Barth Grayson talks about the bar — once located in the Wagon Wheel in Bald Knob — on which a young Elvis Presley danced while performing early in his career. His favorite drink at the time was 7UP. The bar is destined for the new Rock-N-Roll Highway Museum that will be housed in a renovated building in downtown Bald Knob.
Barth Grayson talks about the bar — once located in the Wagon Wheel in Bald Knob — on which a young Elvis Presley danced while performing early in his career. His favorite drink at the time was 7UP. The bar is destined for the new Rock-N-Roll Highway Museum that will be housed in a renovated building in downtown Bald Knob.

BALD KNOB — Standing behind a bar decorated with old soda bottles, with a bust of Elvis Presley on a shelf above, Barth Grayson explained how The King used to visit Bald Knob before he made it big. The bar used to be in the Wagon Wheel, a local watering hole that closed years ago. The bar, which now sits in the back room of the Bald Knob Train Depot, will soon have a new home.

Grayson is spearheading efforts to establish the Rock-N-Roll Highway Museum on South Elm Street in Bald Knob, and the bar from the Wagon Wheel will be an anchor for the new museum. A 111-mile-long segment of U.S. 67 through Arkansas was named Rock ’n’ Roll Highway 67 because of the rockabilly music played along the route by artists who helped form rockabilly and rock ’n’ roll.

When Elvis Presley was 16 and 17 years old, Grayson said, he would travel with other groups to play music, sometimes leading him to Arkansas venues like the Wagon Wheel in Bald Knob. The young Presley did not drink alcohol, and he would bring his own lemons for lemon water. Before he performed, he would sit by the jukebox and eat the lemon rinds. When it was his time to play, he would dance across the bar on his toes, a dance he would become famous for later.

Grayson said he has talked with many people who were involved with or witnessed the musical developments during that time in Bald Knob, and he is excited to gather the Wagon Wheel bar and other rock ’n’ roll artifacts for the museum.

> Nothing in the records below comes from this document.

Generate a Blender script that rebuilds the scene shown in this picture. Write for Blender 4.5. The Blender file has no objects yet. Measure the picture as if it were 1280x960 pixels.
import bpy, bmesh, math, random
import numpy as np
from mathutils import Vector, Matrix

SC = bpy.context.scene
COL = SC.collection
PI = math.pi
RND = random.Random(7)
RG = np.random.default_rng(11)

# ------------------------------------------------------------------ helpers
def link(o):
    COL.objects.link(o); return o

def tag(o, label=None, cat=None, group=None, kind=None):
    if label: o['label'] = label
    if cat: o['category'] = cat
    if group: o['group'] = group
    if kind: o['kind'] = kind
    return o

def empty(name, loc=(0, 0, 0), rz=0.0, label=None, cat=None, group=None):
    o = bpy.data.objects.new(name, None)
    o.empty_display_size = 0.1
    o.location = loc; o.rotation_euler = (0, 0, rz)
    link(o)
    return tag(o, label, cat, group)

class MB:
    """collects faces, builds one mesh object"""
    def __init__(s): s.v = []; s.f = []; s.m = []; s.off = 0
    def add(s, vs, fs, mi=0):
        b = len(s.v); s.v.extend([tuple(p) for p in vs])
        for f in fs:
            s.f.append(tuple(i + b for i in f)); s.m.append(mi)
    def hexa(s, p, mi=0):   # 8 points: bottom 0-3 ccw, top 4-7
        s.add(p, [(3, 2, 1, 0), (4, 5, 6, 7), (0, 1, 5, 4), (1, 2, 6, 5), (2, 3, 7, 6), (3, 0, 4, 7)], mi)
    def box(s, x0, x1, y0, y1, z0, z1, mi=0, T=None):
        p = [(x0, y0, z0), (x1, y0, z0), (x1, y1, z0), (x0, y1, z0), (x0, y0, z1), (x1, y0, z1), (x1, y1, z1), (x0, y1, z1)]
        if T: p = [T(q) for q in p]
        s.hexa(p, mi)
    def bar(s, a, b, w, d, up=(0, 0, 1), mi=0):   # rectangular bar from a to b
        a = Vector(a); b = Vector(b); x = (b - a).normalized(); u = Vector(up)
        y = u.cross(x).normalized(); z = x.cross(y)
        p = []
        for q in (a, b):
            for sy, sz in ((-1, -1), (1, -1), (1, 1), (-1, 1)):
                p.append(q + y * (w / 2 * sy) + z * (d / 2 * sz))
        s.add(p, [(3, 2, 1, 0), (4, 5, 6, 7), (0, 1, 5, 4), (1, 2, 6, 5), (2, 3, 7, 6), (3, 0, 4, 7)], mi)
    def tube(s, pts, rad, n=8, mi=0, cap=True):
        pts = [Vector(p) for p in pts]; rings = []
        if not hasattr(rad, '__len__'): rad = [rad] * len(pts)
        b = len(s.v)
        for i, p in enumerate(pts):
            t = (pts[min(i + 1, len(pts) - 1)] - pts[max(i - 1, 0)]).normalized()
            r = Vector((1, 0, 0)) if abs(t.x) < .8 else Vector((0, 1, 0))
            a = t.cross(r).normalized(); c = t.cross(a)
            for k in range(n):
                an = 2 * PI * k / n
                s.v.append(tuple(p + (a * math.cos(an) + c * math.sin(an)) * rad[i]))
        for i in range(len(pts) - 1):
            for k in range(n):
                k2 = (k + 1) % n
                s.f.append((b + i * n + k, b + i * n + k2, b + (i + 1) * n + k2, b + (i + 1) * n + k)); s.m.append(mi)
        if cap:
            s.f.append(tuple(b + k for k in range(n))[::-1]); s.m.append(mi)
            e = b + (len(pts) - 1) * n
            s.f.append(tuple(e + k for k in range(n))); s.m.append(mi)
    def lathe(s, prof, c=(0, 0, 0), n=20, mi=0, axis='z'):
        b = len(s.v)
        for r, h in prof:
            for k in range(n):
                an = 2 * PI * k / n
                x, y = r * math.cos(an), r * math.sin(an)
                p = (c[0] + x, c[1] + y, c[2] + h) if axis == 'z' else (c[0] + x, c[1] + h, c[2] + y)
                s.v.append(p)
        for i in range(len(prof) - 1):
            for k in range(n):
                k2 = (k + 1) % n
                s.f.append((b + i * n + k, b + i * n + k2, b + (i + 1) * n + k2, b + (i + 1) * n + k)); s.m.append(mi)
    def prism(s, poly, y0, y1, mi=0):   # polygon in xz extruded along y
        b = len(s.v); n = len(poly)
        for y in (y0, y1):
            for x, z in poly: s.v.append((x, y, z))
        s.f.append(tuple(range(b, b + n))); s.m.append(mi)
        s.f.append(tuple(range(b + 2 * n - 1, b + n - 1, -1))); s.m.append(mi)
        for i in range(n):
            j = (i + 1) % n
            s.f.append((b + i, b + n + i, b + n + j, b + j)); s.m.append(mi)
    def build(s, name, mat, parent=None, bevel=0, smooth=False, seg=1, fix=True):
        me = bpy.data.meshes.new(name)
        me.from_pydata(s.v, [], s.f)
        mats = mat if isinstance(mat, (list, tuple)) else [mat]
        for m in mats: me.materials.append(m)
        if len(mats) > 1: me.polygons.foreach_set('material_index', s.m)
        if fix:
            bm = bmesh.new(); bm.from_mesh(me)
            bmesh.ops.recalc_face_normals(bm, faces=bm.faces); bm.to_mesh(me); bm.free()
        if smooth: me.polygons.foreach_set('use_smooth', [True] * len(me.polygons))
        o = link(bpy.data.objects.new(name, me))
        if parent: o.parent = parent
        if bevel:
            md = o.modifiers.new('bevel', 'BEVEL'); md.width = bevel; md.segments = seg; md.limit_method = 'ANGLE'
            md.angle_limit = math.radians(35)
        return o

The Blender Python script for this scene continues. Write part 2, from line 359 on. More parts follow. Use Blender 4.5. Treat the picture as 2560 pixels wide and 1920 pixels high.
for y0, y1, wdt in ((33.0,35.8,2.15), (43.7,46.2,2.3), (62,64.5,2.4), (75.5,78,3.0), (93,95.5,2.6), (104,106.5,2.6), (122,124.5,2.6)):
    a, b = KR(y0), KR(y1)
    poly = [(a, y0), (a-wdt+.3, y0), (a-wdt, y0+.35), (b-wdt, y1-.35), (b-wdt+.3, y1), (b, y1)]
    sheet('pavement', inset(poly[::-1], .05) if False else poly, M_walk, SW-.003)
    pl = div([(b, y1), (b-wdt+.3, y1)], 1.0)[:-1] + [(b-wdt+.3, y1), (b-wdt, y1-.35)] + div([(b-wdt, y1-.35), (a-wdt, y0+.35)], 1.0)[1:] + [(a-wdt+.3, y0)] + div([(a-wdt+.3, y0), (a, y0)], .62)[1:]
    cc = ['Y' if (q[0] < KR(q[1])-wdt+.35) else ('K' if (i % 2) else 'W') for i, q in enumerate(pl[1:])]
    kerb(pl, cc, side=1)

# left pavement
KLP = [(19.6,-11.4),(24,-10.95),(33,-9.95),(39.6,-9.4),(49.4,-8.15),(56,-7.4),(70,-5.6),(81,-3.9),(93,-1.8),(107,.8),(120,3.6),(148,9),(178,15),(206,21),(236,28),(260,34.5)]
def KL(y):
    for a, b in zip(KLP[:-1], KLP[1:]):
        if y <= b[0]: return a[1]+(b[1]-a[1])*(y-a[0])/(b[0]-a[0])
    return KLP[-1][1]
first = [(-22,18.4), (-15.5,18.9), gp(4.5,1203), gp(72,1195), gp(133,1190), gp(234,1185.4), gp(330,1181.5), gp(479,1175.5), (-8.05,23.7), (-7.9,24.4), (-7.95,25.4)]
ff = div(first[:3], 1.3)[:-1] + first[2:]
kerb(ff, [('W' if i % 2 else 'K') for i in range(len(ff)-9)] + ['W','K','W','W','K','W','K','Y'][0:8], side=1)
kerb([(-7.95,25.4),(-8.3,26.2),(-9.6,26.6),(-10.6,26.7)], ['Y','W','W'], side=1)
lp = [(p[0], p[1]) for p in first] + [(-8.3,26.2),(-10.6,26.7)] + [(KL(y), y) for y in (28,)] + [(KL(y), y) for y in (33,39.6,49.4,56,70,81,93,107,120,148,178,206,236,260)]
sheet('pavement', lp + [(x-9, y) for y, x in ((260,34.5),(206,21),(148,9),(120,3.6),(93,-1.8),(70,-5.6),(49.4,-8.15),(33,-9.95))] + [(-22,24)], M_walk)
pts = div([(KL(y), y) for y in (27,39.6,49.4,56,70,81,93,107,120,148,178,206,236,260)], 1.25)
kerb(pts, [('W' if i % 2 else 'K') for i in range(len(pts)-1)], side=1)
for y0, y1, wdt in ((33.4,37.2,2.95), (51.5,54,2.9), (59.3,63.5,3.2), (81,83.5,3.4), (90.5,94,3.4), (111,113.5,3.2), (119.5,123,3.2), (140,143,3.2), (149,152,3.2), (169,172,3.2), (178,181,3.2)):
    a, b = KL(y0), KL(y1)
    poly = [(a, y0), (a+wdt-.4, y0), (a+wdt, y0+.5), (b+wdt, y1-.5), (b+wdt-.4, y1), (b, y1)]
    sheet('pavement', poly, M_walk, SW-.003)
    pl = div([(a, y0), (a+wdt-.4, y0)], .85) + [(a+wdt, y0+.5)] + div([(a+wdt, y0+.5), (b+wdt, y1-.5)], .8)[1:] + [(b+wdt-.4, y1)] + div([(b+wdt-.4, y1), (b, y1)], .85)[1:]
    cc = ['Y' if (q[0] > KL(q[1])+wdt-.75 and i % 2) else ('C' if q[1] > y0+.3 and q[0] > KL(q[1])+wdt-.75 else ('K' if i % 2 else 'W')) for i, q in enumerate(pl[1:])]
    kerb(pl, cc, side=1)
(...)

“I’m a history buff, and I grew up from 19 on going to all of these clubs in northeast Arkansas, not even realizing the history part of it. It was just fun,” Grayson said. “Bald Knob has always been recognized as the gateway to the Rock ’n’ Roll Highway.”

Currently, the space on South Elm Street is an empty bare-bones building backing up to the Bald Knob downtown courtyard, but work has already started inside to convert the space into a functional museum.

The downtown courtyard has a stage where musical acts will give concerts. Grayson said that in the new museum, he plans on hanging photos or posters of bands that perform on the stage, and he hopes the renewed focus on music will become a draw for talent and fans alike.

Grayson said several fundraising musical events are planned leading up to the completion of the museum, including a concert series with performances set for twice a month on the courtyard’s stage. On Saturday, the concert will be the Rockabilly Revival with Sonny Burgess and the Legendary Pacers, along with special guests Teddy Riedel, Ritchie Varnell and Austin Stewart.

“They’re the real deal,” Grayson said of Sonny Burgess and the Legendary Pacers. “They were there. They were part of making it happen. Even though Elvis came and kind of took the air out of them, they’ve come back and stayed a constant for all of these years.”

The concerts will occur at 5 p.m. every other Saturday, and they will be presented on a donation-requested basis. Kids 10 and younger will be admitted free, and those older than 10 are asked to bring a $5 donation that will go toward finishing the Bald Knob Rock-N-Roll Highway Museum.